In the last decade, many boundary conditions have dramatically changed. On one side, for obvious cost and market reasons, industrial control processes and SCADA systems have made a significant move towards the progressive adoption of common low cost equipment (Windows/Linux PCs and servers, embedded systems, commercial switches, etc.). Moreover, the massive deployment of cheap and flexible Internet of Things technologies is deemed to profoundly impact industrial processes and critical infrastructures to an unprecedented extent. Such devices and technologies rely on the same standard Internet protocols (e.g. TCP/IP, HTTP, etc.) and ICT solutions and systems used in ordinary networks and systems. As such, they are already extensively scrutinized and challenged by attackers, who may bring into the SCADA networks the same vulnerabilities and attacks extensively exploited in the Internet at large. Attacks which, in many cases, are largely documented over manuals and Internet videos, and require very little technical skills besides the ability to press a tool’s button.

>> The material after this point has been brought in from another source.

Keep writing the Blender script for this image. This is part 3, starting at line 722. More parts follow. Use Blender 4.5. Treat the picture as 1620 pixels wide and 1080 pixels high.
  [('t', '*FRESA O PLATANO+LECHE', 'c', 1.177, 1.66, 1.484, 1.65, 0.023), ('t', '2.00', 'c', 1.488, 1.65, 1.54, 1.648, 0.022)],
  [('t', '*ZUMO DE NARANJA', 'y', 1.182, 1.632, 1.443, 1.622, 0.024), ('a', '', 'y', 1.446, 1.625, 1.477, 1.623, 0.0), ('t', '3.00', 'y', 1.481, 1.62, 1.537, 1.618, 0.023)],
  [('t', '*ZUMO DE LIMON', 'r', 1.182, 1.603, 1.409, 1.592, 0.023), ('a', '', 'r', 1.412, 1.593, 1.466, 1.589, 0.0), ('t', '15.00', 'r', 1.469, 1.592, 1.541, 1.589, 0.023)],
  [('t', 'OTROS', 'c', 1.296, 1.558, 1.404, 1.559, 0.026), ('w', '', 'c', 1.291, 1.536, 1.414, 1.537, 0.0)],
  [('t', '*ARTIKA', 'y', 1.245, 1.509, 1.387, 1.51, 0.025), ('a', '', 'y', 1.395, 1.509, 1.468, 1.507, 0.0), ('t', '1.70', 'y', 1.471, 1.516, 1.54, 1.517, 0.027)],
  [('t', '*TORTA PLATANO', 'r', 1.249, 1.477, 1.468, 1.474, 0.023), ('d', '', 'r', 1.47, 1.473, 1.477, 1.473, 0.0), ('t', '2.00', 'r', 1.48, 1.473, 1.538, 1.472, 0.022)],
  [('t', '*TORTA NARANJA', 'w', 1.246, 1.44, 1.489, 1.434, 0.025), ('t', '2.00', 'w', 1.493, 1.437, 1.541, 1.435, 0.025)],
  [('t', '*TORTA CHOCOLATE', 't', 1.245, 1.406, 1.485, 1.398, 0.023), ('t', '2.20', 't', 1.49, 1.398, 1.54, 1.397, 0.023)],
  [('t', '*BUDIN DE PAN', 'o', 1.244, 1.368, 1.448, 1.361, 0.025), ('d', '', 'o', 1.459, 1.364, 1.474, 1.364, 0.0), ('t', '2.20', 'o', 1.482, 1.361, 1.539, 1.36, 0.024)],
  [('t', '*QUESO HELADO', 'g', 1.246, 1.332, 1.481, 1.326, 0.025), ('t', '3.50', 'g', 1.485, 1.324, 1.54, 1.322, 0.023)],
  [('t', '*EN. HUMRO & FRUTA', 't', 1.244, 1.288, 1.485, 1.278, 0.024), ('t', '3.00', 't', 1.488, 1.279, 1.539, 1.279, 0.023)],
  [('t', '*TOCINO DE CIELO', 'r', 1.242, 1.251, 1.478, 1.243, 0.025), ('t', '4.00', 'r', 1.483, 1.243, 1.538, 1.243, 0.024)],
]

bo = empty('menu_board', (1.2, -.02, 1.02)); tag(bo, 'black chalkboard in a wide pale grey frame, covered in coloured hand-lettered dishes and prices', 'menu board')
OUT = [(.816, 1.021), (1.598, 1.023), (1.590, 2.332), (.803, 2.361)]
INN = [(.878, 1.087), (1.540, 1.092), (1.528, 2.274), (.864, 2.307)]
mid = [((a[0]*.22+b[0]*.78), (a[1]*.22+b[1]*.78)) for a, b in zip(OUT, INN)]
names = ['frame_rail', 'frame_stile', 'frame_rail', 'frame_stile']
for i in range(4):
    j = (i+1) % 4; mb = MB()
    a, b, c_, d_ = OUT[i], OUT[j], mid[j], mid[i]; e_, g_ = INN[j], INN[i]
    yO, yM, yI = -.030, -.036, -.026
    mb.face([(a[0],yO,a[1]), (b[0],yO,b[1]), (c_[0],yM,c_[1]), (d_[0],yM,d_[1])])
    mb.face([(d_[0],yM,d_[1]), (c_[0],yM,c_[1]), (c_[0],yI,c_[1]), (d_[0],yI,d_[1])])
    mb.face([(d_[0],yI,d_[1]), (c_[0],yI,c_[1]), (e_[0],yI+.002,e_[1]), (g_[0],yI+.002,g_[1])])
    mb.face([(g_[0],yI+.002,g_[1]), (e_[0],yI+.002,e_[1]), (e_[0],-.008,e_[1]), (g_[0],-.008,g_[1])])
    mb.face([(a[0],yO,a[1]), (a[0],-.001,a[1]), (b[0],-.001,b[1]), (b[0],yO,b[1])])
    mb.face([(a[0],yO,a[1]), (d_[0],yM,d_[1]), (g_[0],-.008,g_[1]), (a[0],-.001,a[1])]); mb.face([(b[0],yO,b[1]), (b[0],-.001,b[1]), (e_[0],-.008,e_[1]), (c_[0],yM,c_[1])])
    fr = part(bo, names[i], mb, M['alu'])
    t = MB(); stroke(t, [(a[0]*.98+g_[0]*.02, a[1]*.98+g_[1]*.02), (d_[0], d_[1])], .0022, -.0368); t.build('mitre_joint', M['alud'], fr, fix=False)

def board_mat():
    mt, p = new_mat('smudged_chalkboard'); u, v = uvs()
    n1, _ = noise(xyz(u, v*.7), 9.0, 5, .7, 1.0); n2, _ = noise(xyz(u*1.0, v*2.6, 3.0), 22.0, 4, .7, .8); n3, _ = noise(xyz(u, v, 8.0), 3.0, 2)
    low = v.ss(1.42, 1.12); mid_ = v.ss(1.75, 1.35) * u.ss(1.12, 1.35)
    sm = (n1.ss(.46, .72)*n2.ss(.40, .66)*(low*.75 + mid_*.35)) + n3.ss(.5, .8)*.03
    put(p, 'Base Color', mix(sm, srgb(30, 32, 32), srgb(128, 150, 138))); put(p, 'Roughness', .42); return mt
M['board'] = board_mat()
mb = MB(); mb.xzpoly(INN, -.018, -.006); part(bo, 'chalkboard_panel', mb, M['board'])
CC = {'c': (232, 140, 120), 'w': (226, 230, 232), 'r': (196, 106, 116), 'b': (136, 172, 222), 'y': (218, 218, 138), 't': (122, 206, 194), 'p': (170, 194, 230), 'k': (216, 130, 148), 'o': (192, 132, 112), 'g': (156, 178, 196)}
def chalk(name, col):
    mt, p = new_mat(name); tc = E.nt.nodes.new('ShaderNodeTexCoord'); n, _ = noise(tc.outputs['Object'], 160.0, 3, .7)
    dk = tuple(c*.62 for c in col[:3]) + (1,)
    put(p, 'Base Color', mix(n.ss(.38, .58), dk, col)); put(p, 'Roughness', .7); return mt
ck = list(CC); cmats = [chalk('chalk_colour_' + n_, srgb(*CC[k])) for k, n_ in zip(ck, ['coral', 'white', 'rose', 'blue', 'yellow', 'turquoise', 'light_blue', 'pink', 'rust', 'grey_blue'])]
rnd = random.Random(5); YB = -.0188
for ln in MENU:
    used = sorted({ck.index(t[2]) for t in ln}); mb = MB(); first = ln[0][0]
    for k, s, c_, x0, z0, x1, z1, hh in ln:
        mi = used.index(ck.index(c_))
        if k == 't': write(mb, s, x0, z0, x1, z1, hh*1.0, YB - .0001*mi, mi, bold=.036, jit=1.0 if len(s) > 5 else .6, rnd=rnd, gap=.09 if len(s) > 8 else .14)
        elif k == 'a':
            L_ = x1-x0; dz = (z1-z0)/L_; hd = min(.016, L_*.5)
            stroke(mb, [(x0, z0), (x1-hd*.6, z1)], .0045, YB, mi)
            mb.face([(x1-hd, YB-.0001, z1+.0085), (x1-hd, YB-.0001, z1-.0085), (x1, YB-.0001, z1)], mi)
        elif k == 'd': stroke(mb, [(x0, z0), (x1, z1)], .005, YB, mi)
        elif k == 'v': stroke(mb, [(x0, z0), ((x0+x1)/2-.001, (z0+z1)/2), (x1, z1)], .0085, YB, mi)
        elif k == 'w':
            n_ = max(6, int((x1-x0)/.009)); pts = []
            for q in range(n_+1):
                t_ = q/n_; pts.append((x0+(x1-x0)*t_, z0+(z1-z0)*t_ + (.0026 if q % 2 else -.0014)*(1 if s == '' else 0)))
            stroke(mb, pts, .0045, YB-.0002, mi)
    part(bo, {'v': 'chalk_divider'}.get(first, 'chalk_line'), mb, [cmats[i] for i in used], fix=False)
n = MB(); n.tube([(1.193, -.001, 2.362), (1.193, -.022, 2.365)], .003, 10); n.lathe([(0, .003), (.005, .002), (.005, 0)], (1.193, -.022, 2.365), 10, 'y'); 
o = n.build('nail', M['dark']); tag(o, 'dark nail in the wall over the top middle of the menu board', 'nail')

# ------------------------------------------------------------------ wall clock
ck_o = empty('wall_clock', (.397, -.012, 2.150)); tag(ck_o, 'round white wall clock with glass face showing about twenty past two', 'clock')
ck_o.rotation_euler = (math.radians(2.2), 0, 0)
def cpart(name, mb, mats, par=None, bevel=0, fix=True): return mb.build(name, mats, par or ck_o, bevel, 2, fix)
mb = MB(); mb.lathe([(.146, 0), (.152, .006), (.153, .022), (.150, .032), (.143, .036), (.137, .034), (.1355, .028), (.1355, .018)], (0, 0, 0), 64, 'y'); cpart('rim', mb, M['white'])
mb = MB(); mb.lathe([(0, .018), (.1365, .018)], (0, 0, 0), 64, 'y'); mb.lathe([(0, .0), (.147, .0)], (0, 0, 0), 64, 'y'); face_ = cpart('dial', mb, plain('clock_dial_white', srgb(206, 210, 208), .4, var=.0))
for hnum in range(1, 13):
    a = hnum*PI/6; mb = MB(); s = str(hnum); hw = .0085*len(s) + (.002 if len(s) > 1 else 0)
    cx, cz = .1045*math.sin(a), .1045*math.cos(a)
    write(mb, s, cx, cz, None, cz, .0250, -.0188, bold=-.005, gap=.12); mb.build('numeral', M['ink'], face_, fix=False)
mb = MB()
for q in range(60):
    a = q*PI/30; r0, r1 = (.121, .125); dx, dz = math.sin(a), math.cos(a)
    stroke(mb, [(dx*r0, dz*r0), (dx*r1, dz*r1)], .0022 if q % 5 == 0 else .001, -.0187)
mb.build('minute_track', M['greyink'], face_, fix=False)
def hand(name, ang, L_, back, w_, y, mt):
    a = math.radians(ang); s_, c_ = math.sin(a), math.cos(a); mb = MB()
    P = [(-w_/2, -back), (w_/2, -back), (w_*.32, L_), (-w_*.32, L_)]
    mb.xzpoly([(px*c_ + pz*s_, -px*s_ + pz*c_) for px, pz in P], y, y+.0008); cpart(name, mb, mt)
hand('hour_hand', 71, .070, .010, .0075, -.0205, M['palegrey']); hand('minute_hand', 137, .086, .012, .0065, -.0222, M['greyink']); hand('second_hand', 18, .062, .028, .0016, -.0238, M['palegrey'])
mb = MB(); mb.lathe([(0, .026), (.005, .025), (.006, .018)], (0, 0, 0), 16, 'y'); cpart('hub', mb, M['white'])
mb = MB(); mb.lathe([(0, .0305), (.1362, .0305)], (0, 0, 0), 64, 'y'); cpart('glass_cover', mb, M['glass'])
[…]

Obviously, the best way to protect critical infrastructures would consist in redesigning SCADA systems from scratch, by leveraging secure operating system technologies. While this solution is in principle appealing, it would be hardly viable (at least in short/medium term), as it would require to redesign all (!) the software for industrial systems.

SCISSOR primarily targets a complementary approach which holds the promise to concretely impact in much shorter time frames, affords incremental deployment and functional extensions as they will come, and can be exploited not only in new installations, but can be integrated in already existing deployments.

Specifically, the proposed framework consists in the design of a holistic, multi-layered, security monitoring and mitigation framework, spanning all the dimensions present in a critical infrastructure deployment: control of the environment, control of the network traffic, control of the hardware and software system components, control of the people accessing the infrastructure, and, of course native control of the industrial process itself.

The SCISSOR validation will be two-fold, leveraging both i) a testbed using an off-field SCADA platform, implementing a complete set of solutions, so as to challenge the ability of the framework to detect and thwart targeted threats, and ii) an on-field, real world deployment within a running operational smart grid in an Italian island.